Lorsqu’il est question de la division du vote au Québec, on pense immédiatement au Parti québécois et à Québec solidaire. Les souverainistes et progressistes entreraient nécessairement en conflit et les électeurs, devant choisir l’un ou l’autre parti, dilueraient leur vote et ouvriraient la voie aux fédéralistes néolibéraux. Dans cet affrontement, QS porterait sur ses épaules la responsabilité de cette situation, un peu comme un péché originel. Au point que certains souhaitent même sa disparition.

Il est curieux toutefois que cette hypothèse d’une éventuelle division du vote souverainiste ne trouve pas d’équivalent du côté des fédéralistes. Pourtant, le parti libéral et la CAQ sont beaucoup plus proches l’un de l’autre que le PQ et QS. Ils ont la même vision de l’économie, ils restent attachés au Canada, ils promettent des baisses d’impôt, ils partagent le même préjugé très favorable envers l’entreprise privée, le même préjugé défavorable envers le secteur public.

Ils sont tellement ressemblants que la CAQ a servi de club école aux libéraux. Trois ministres importants de l’équipe libérale sont des anciens caquistes. Et le transfert s’est fait tout naturellement, sans le moindre reniement idéologique de la part des personnes concernées. Si les caquistes sont maintenant en bonne position pour remplacer les libéraux, c’est avec un programme très semblable à celui de leur adversaire.

Par contre, le PQ et QS ont des frontières moins étanches. Il existe une importante animosité entre les deux partis et on y voit peu de transfuges. QS est un opposant beaucoup plus affirmé aux politiques néolibérales, des politiques que le PQ a souvent appliquées, entrainé entre autres par les compromissions nécessaires de l’exercice du pouvoir. L’incapacité de ces deux partis à trouver un terrain d’entente pour les prochaines élections est en partie tributaire de différences plus grandes qu’on pourrait le croire.

Logiquement, la division du vote devrait donc toucher davantage les partis jumeaux que sont la CAQ et les libéraux. Des candidats du PQ et de QS pourraient remporter des victoires surprises, en se glissant entre les deux partis fédéralistes qui se partageraient les électeurs tout en s’affaiblissant. Ou encore, la division du vote affectant également les deux grands blocs électoraux, celui de gauche et de droite, elle diluerait ainsi ses effets et remettrait tout le monde à sa place sur la ligne de départ, avec une équivalente distorsion.

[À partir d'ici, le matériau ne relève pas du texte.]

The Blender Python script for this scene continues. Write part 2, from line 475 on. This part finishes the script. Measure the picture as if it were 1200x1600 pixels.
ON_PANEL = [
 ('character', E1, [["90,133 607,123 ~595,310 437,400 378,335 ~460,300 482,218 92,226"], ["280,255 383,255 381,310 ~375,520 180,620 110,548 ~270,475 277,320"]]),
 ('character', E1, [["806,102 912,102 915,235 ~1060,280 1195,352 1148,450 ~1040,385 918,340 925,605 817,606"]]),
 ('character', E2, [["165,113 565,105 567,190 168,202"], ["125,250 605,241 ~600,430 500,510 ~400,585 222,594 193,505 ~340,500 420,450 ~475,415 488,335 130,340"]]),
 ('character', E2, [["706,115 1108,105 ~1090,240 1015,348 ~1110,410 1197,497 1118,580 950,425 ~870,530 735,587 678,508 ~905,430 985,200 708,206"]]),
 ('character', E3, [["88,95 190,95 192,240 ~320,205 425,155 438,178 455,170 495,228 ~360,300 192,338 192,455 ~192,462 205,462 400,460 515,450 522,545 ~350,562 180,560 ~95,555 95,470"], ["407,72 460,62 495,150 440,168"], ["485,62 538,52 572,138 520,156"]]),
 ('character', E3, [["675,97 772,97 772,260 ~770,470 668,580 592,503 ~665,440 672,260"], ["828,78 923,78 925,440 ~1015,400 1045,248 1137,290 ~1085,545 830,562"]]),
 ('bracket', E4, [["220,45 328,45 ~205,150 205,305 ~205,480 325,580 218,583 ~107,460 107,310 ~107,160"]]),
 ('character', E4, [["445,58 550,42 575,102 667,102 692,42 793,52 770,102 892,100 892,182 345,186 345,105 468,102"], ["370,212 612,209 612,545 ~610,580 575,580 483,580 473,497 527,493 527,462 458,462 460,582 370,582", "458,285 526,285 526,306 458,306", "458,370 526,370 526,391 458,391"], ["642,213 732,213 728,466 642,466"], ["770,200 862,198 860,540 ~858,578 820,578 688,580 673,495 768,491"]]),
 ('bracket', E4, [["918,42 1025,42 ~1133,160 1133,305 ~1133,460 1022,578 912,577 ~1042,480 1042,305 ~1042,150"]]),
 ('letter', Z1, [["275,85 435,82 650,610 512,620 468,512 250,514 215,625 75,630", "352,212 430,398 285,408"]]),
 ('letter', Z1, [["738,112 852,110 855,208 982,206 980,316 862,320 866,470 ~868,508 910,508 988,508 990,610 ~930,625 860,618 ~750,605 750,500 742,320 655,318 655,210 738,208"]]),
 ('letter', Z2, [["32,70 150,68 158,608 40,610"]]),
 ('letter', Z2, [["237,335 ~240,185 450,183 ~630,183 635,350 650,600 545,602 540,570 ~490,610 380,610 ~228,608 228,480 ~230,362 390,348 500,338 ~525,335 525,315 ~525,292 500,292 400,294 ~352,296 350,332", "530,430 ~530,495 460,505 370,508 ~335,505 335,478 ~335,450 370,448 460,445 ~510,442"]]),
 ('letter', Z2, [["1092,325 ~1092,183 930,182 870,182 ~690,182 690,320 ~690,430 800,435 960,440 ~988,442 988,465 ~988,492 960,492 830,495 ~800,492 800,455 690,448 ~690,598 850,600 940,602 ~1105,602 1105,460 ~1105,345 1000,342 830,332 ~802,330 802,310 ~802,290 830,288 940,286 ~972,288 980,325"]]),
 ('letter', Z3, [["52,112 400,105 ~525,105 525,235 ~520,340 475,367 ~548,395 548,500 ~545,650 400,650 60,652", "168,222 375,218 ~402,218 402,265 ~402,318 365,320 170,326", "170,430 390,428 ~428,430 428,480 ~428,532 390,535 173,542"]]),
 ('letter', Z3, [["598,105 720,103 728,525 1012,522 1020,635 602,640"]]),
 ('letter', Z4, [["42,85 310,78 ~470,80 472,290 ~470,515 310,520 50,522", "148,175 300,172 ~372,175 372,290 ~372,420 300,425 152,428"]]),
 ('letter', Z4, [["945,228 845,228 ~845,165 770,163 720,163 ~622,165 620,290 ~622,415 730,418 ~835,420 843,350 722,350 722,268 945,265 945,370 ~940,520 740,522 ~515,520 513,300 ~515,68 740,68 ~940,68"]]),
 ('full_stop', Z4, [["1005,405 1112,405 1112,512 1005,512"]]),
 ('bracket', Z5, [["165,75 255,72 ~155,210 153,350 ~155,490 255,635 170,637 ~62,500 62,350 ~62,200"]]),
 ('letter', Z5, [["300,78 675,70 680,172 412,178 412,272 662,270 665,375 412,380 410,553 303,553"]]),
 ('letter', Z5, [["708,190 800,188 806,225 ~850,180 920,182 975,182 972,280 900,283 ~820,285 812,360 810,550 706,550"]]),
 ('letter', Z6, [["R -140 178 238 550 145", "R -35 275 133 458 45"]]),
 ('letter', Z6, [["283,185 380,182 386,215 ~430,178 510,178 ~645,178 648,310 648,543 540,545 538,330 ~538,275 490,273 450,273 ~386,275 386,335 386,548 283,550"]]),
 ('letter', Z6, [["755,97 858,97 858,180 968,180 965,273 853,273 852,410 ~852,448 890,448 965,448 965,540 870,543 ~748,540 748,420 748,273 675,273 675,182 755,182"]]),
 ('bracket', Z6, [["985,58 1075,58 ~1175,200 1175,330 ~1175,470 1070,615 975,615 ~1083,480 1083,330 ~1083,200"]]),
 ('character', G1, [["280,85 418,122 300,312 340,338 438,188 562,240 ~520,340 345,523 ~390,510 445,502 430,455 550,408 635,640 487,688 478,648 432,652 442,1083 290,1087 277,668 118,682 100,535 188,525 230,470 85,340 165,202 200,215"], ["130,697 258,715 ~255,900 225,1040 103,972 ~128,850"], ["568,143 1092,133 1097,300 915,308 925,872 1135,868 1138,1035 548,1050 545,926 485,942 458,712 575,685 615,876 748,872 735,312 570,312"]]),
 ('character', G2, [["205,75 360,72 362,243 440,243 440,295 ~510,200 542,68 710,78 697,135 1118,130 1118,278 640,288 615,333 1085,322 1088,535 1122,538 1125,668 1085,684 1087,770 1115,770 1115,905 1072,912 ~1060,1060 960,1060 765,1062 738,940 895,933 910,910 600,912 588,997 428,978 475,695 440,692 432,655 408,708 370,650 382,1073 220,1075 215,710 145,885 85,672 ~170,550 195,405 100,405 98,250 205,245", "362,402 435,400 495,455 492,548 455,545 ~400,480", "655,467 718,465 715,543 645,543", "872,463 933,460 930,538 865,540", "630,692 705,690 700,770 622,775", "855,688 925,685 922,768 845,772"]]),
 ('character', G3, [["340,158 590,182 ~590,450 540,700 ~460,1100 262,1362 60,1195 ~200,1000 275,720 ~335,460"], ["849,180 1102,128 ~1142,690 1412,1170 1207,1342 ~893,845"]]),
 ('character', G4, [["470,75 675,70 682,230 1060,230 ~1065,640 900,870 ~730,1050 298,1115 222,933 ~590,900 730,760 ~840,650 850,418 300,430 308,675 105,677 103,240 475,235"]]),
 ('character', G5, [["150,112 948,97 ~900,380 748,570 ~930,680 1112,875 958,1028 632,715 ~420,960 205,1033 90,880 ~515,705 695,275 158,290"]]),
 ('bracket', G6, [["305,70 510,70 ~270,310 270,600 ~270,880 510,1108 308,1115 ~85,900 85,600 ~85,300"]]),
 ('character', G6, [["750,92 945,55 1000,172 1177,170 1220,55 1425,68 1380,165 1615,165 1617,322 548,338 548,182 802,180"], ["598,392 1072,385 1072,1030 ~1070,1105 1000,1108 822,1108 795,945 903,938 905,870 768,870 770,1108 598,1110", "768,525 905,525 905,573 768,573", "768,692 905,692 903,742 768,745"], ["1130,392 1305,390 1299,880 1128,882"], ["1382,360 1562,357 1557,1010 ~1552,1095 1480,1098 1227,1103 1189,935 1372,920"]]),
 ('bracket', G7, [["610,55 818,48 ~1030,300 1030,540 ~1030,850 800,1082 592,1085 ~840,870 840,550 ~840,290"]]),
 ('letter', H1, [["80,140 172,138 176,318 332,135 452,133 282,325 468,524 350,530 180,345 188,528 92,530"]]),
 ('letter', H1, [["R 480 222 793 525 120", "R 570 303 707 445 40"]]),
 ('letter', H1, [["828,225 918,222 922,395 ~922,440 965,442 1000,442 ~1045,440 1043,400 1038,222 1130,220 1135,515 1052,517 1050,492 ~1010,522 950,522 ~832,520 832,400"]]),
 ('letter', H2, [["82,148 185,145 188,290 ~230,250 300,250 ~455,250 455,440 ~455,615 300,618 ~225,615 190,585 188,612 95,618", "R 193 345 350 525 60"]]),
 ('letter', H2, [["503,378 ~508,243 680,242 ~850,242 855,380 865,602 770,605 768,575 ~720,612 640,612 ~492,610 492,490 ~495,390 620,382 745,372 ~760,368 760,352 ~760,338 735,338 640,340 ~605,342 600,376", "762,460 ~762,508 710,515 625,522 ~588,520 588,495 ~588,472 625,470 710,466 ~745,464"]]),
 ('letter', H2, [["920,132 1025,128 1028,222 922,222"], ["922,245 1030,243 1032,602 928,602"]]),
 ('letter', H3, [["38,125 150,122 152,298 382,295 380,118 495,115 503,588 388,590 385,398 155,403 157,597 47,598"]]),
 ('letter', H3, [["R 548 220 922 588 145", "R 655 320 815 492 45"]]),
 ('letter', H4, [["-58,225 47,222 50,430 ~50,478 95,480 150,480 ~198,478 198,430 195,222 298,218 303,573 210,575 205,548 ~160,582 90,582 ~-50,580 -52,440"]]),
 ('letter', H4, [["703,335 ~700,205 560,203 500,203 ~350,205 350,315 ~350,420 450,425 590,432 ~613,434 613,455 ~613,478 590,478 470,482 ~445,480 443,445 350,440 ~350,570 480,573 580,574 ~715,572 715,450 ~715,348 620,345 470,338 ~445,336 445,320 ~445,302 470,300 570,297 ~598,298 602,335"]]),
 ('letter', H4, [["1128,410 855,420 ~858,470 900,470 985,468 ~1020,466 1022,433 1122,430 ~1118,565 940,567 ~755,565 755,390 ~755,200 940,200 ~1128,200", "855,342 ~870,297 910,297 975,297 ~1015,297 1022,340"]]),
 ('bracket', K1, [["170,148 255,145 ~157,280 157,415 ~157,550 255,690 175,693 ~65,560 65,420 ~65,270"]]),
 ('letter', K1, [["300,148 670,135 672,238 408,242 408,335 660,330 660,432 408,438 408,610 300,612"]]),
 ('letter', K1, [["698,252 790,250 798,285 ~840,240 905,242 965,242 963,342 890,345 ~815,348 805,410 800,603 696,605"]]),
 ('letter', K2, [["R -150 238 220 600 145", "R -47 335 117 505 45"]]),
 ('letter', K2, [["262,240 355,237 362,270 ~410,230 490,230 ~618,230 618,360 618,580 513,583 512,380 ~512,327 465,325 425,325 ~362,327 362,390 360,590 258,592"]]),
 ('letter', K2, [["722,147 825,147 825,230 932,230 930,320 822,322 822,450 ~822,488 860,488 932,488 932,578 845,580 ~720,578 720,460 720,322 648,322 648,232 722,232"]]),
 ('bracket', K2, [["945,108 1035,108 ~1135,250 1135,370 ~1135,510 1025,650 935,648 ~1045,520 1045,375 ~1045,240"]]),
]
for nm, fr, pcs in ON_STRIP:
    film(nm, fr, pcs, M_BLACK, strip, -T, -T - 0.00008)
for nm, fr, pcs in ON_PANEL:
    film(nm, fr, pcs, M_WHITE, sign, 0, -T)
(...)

Bien sûr, les choses ne sont pas si simples. Les électeurs ne choisissent pas toujours un parti pour son programme et ses orientations. D’autres facteurs demeurent très importants : la personnalité des chefs, les erreurs et les bons coups pendant la campagne électorale, la répartition géographique des électeurs, l’organisation sur le terrain, le vent qui souffle dans une direction plutôt qu’une autre. Et de façon contradictoire, il semble que les péquistes migrent plus facilement vers les CAQ que les libéraux.

Chose certaine : la prochaine élection pourrait nous réserver davantage de surprises que ne l’annoncent les sondages. Surtout si la campagne électorale permet d’aborder des enjeux fondamentaux et donne l’occasion de réfléchir sur le rôle qu’on veut accorder à l’État. Déjà, il existe une importante contradiction chez les Québécois entre leur désir d’obtenir de meilleurs services publics et leur intention de donner davantage de votes à des partis qui visent à les affaiblir.

Si ces questions sont bel et bien abordées et restent primordiales, des choix conséquents devront se faire. Et la division du vote aurait alors plus de chance de jouer contre les partis austéritaires. Mais il faudra probablement aussi compter, comme toujours, sur de multiples facteurs de distraction pour faire dérailler le tout.